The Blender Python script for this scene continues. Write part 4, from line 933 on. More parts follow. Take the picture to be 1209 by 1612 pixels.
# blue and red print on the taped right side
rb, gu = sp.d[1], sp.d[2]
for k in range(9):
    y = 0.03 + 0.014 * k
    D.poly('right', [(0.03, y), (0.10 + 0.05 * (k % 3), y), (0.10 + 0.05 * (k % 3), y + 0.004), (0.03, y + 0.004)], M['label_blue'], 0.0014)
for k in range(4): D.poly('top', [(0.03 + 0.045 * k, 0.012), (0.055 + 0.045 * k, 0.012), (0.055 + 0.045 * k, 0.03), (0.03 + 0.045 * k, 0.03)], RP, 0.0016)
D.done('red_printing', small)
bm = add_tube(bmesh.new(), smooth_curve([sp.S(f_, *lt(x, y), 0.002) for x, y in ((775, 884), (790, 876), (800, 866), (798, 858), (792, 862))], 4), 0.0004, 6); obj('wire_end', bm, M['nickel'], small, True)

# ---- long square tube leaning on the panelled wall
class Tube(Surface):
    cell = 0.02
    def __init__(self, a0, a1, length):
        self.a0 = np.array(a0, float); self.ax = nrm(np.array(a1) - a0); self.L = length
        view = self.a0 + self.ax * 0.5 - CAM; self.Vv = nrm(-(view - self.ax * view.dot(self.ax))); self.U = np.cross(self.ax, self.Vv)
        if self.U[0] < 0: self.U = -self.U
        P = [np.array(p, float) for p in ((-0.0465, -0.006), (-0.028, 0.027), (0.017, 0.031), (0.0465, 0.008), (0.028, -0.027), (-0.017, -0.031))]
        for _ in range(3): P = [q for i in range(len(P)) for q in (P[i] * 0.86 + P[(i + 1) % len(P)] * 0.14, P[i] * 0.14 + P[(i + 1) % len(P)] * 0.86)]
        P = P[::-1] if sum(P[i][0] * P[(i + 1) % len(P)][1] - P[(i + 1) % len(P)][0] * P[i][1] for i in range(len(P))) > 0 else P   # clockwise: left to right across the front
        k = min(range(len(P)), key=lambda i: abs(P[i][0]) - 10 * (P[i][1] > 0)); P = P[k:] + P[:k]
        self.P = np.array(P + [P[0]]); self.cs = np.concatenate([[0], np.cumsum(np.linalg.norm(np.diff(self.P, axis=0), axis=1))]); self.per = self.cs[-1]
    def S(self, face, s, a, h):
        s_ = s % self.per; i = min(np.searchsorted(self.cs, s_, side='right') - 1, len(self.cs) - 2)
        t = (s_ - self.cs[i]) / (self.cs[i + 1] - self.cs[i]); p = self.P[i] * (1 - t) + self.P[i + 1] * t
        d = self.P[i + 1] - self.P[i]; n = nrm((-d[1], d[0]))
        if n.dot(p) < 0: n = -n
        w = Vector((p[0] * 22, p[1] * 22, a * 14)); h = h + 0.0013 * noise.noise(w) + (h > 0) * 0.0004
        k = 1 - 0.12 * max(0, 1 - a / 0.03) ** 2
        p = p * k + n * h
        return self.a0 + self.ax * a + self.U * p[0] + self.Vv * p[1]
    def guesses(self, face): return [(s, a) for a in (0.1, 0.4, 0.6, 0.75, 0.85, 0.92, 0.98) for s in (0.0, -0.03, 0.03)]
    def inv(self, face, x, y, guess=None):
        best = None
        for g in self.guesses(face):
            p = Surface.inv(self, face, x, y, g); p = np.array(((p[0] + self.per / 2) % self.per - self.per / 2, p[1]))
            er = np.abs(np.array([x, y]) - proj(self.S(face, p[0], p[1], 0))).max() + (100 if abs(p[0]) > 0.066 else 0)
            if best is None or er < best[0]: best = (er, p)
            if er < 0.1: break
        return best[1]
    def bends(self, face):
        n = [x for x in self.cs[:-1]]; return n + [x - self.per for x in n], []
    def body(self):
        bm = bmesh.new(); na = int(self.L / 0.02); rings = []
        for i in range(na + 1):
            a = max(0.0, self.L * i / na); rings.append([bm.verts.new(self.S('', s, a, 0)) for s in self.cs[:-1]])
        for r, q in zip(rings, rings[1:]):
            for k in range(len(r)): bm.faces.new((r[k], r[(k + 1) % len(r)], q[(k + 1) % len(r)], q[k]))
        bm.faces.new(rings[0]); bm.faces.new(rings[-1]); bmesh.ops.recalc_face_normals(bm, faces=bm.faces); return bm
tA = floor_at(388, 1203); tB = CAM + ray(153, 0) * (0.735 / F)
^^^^
Exercise task: Go through the listing and copy all of it exactly.

Solution to this task:
The Blender Python script for this scene continues. Write part 4, from line 933 on. More parts follow. Take the picture to be 1209 by 1612 pixels.
# blue and red print on the taped right side
rb, gu = sp.d[1], sp.d[2]
for k in range(9):
    y = 0.03 + 0.014 * k
    D.poly('right', [(0.03, y), (0.10 + 0.05 * (k % 3), y), (0.10 + 0.05 * (k % 3), y + 0.004), (0.03, y + 0.004)], M['label_blue'], 0.0014)
for k in range(4): D.poly('top', [(0.03 + 0.045 * k, 0.012), (0.055 + 0.045 * k, 0.012), (0.055 + 0.045 * k, 0.03), (0.03 + 0.045 * k, 0.03)], RP, 0.0016)
D.done('red_printing', small)
bm = add_tube(bmesh.new(), smooth_curve([sp.S(f_, *lt(x, y), 0.002) for x, y in ((775, 884), (790, 876), (800, 866), (798, 858), (792, 862))], 4), 0.0004, 6); obj('wire_end', bm, M['nickel'], small, True)

# ---- long square tube leaning on the panelled wall
class Tube(Surface):
    cell = 0.02
    def __init__(self, a0, a1, length):
        self.a0 = np.array(a0, float); self.ax = nrm(np.array(a1) - a0); self.L = length
        view = self.a0 + self.ax * 0.5 - CAM; self.Vv = nrm(-(view - self.ax * view.dot(self.ax))); self.U = np.cross(self.ax, self.Vv)
        if self.U[0] < 0: self.U = -self.U
        P = [np.array(p, float) for p in ((-0.0465, -0.006), (-0.028, 0.027), (0.017, 0.031), (0.0465, 0.008), (0.028, -0.027), (-0.017, -0.031))]
        for _ in range(3): P = [q for i in range(len(P)) for q in (P[i] * 0.86 + P[(i + 1) % len(P)] * 0.14, P[i] * 0.14 + P[(i + 1) % len(P)] * 0.86)]
        P = P[::-1] if sum(P[i][0] * P[(i + 1) % len(P)][1] - P[(i + 1) % len(P)][0] * P[i][1] for i in range(len(P))) > 0 else P   # clockwise: left to right across the front
        k = min(range(len(P)), key=lambda i: abs(P[i][0]) - 10 * (P[i][1] > 0)); P = P[k:] + P[:k]
        self.P = np.array(P + [P[0]]); self.cs = np.concatenate([[0], np.cumsum(np.linalg.norm(np.diff(self.P, axis=0), axis=1))]); self.per = self.cs[-1]
    def S(self, face, s, a, h):
        s_ = s % self.per; i = min(np.searchsorted(self.cs, s_, side='right') - 1, len(self.cs) - 2)
        t = (s_ - self.cs[i]) / (self.cs[i + 1] - self.cs[i]); p = self.P[i] * (1 - t) + self.P[i + 1] * t
        d = self.P[i + 1] - self.P[i]; n = nrm((-d[1], d[0]))
        if n.dot(p) < 0: n = -n
        w = Vector((p[0] * 22, p[1] * 22, a * 14)); h = h + 0.0013 * noise.noise(w) + (h > 0) * 0.0004
        k = 1 - 0.12 * max(0, 1 - a / 0.03) ** 2
        p = p * k + n * h
        return self.a0 + self.ax * a + self.U * p[0] + self.Vv * p[1]
    def guesses(self, face): return [(s, a) for a in (0.1, 0.4, 0.6, 0.75, 0.85, 0.92, 0.98) for s in (0.0, -0.03, 0.03)]
    def inv(self, face, x, y, guess=None):
        best = None
        for g in self.guesses(face):
            p = Surface.inv(self, face, x, y, g); p = np.array(((p[0] + self.per / 2) % self.per - self.per / 2, p[1]))
            er = np.abs(np.array([x, y]) - proj(self.S(face, p[0], p[1], 0))).max() + (100 if abs(p[0]) > 0.066 else 0)
            if best is None or er < best[0]: best = (er, p)
            if er < 0.1: break
        return best[1]
    def bends(self, face):
        n = [x for x in self.cs[:-1]]; return n + [x - self.per for x in n], []
    def body(self):
        bm = bmesh.new(); na = int(self.L / 0.02); rings = []
        for i in range(na + 1):
            a = max(0.0, self.L * i / na); rings.append([bm.verts.new(self.S('', s, a, 0)) for s in self.cs[:-1]])
        for r, q in zip(rings, rings[1:]):
            for k in range(len(r)): bm.faces.new((r[k], r[(k + 1) % len(r)], q[(k + 1) % len(r)], q[k]))
        bm.faces.new(rings[0]); bm.faces.new(rings[-1]); bmesh.ops.recalc_face_normals(bm, faces=bm.faces); return bm
tA = floor_at(388, 1203); tB = CAM + ray(153, 0) * (0.735 / F)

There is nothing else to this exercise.